In Weilerswist ist die Einwohnerzahl ab 2011 sehr schnell um mehr als 12 Prozent angestiegen. Für Bürgermeisterin Anna-Katharina Horst (parteilos) sorgen die neuen Familien für mehr Vielfalt in der Gemeinde, aber auch für mehr Arbeit: "Die Tendenz geht zum dritten Kind, das bedeutet, dass wir als Gemeinde Kitaplätze schaffen müssen, die Grundschulen erweitern und als nächstes ist die Gesamtschule dran."

Für ehemalige Städter ist der Umzug aufs Land oft eine Umgewöhnung.
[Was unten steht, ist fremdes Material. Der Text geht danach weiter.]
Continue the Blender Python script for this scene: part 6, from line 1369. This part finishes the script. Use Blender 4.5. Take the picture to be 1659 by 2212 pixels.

Melanie Böhmer lebt zwar schon seit 15 Jahren in Weilerswist, aber ihre Tochter sollte in Köln zur Welt kommen, so wie sie selbst: "Super wäre, wenn man in der Woche mitten im Leben in einer Jugendstilwohnung mit Stuckdecke wohnt, und am Wochenende hier raus aufs Land kommt."

Gefahr von Neubau-Ghettos

Die Autoren der Studie warnen davor, dass die neuen Landbewohner in den Neubaugebieten unter sich bleiben und kein Kontakt zu den Dorfbewohnern entsteht. In Weilerswist kennt man das. Zu Beginn kam Neid bei den Alteingesessenen auf, weil im Neubaugebiet moderne Spielplätze und frisch eingerichtete Kitas errichtet wurden. Geholfen hat, dass die neuen Einwohner erst einen Freundeskreis gründeten und dann den Kontakt mit anderen Vereinen in der Gemeinde suchten.  

Sophia Steinberger sieht sich nach dem Wegzug aus Köln inzwischen als Weilerswisterin, sie engagiert sich in der Flüchtlingsinitiative, durch Kita und Grundschule habe sie viele Eltern kennengelernt: "Wir fühlen uns zuhause hier."